Evolution of mobile phones: from fridge to cutting board

by Maarten Swemmer Leave a reply »

I bought my first mobile quite late, at the end of the 90’s. It was a Siemens C35. It was quite popular at that time and one of the reasons was that it was small (it was also remarkably easy to use). People that bought their phones just one or two years before were now frowned upon for walking around with a so called ‘fridge‘. That’s what we called the huge phones made just a few years earlier.

In the following years phones continuously became smaller and thinner. There were exceptions: Nokia slowly changed the phone market (for ever, as it now turns out), by introducing the smart phone. These phones with larger screens were also frowned upon. Who would ever need all that functionality on a phone? And who would be prepared to carry them with you the whole time!

Today, the smartphone market in Europe is larger than the traditional phone market. Remarkably, phones are getting bigger and bigger, mainly influenced by the screen size. The Nokia N73 (in my view one of the best smart phones ever made: compact and highly functional, considering the state of technology at that time), had a 2.4 inch screen. The first iPhone had a 3.5 inch screen and my 2010 HTC desire has a slightly more comfortable 3.7 inch screen. Screens have continuously been getting bigger in the last 10 years but recently HTC and Samsung have even announced and launched  phones with 4.7 inch and even 5.3 inch screens. Such phones don’t decently fit your pocket anymore. And thus while they are not pocket phones anymore, you can even question if these phones are truly mobile.

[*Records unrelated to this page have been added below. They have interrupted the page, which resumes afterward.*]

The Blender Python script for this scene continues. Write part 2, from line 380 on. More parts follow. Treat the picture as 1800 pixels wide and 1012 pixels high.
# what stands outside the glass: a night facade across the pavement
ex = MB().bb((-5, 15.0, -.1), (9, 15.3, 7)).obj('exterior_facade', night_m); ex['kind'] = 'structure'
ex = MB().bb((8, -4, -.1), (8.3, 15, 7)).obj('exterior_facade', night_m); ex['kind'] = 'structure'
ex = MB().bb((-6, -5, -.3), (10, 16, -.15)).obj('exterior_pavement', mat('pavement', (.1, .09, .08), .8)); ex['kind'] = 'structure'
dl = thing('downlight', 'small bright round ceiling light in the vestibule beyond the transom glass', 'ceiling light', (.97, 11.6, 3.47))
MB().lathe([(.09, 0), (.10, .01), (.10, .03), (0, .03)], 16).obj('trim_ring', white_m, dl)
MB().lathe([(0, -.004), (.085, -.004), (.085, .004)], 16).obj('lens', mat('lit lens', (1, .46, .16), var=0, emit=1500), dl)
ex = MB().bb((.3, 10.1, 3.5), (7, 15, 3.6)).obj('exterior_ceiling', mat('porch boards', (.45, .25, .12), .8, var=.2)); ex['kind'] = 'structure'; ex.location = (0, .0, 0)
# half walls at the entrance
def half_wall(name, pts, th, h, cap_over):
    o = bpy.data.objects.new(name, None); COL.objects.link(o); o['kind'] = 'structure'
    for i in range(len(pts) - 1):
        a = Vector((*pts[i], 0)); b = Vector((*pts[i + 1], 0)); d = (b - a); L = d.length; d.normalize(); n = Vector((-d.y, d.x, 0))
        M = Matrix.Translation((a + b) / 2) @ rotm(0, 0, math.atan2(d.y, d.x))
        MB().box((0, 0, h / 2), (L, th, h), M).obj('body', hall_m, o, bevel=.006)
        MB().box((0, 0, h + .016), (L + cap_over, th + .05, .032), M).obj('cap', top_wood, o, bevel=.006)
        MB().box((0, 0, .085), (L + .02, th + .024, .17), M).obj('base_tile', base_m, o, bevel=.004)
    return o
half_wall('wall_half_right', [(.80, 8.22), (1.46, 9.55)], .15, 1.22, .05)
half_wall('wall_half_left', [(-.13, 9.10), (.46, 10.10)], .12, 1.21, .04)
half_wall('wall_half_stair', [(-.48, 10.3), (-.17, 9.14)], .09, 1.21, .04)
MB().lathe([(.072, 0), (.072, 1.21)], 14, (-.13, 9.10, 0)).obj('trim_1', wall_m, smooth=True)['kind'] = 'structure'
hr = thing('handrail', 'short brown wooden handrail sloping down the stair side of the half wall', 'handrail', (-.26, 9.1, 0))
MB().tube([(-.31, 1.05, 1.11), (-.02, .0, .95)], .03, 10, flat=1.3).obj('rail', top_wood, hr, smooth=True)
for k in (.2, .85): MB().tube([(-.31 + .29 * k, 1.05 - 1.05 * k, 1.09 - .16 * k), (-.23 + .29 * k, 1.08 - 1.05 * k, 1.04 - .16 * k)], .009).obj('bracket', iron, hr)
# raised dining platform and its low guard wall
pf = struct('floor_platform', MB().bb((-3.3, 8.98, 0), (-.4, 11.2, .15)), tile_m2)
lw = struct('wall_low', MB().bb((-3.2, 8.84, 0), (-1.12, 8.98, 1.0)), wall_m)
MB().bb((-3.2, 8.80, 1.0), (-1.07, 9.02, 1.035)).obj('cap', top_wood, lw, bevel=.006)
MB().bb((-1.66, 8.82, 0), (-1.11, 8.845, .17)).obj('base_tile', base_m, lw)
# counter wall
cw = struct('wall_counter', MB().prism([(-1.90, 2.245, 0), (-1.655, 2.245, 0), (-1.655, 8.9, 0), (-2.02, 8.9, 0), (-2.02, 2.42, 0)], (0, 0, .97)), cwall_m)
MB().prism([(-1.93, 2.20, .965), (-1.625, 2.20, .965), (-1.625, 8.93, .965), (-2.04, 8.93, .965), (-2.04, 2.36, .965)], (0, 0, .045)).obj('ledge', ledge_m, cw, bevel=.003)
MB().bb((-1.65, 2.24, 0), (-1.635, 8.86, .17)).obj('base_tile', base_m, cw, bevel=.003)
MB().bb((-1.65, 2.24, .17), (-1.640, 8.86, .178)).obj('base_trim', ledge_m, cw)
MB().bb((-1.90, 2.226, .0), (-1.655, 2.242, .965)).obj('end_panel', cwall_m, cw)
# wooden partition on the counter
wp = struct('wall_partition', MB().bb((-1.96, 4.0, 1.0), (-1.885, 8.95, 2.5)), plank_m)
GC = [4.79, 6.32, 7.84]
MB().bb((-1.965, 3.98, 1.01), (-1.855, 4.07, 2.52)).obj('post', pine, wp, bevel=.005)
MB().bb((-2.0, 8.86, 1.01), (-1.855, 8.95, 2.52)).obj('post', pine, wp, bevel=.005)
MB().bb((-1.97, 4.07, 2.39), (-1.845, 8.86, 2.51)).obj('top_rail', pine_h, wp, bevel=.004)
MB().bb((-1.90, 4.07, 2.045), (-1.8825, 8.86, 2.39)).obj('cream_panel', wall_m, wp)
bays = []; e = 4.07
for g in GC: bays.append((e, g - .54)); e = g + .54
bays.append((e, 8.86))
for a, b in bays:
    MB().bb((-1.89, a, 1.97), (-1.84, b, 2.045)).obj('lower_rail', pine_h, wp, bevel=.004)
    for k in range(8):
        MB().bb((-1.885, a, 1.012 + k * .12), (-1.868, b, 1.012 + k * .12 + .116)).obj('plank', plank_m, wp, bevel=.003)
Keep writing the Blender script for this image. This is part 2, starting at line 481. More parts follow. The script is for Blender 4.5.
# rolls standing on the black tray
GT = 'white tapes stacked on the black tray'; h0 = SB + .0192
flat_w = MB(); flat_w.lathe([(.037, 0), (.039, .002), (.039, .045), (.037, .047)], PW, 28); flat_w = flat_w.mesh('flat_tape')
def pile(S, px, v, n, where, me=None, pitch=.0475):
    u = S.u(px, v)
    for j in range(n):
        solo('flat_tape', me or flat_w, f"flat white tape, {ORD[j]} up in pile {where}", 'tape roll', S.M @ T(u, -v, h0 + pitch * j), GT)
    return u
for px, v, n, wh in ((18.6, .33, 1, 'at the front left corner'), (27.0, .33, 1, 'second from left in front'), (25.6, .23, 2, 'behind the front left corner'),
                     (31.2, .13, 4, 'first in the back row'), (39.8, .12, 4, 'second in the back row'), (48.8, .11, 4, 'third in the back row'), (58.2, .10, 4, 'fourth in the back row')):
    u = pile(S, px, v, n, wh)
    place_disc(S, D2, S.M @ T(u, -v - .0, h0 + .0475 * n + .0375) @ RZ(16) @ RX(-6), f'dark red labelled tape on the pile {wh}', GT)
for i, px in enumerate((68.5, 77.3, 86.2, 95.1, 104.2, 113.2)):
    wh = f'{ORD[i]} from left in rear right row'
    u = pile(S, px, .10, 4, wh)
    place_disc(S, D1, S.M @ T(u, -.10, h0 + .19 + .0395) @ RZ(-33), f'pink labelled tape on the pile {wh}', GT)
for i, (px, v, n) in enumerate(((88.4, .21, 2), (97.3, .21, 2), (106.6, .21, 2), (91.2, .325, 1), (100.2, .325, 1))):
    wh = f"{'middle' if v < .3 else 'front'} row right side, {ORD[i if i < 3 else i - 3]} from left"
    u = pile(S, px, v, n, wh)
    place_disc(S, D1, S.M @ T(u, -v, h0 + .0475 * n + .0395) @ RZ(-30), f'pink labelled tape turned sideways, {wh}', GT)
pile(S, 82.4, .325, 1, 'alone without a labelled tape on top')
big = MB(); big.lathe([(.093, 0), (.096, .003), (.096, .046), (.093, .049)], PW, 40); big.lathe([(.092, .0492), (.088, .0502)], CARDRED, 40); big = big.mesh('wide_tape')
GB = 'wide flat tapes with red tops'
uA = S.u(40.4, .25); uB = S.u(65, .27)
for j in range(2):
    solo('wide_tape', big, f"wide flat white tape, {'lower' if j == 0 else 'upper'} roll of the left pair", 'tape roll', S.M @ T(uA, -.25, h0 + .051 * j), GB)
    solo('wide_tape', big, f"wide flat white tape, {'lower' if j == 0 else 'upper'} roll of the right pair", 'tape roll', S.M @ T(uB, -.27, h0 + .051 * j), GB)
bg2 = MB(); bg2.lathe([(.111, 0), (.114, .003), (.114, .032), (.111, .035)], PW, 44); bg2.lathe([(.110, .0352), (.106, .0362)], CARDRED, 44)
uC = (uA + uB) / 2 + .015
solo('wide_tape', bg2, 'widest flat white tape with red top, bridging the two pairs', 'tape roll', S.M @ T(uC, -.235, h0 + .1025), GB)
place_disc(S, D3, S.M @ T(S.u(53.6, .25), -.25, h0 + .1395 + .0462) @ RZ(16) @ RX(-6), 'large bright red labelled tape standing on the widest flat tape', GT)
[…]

Phone size evolution through time

From left to right: Philips Fizz (1996), Siemens C35 (1999), Nokia N73 (2006), Apple iPhone (2007), HTC Titan (2011) and Samsung Galaxy Note (2011)

The larger and bigger screens slowly close the gap between tablets and phones. Who wants to own or carry with them two devices, if the only difference is a slightly larger screen? One downside of larger screens is similar to that of tablets: you cannot decently use them in busy public transport, without the people around you reading your Facebook with you. Despite that, I can perfectly understand why larger screens are popular. Apart from the show-off factor, it’s also easier to use our fat American and European fingers on the (less tiny) touch keyboards.

Fortunately there is another development going on. In a few years we will all carry devices with foldable screens. Those screens will be stored rolled-up inside our device. We unroll just the part of screen we need for a certain activity. People still carrying around a huge 5+ inch unfoldable phone will be frowned upon as carrying around a cutting board.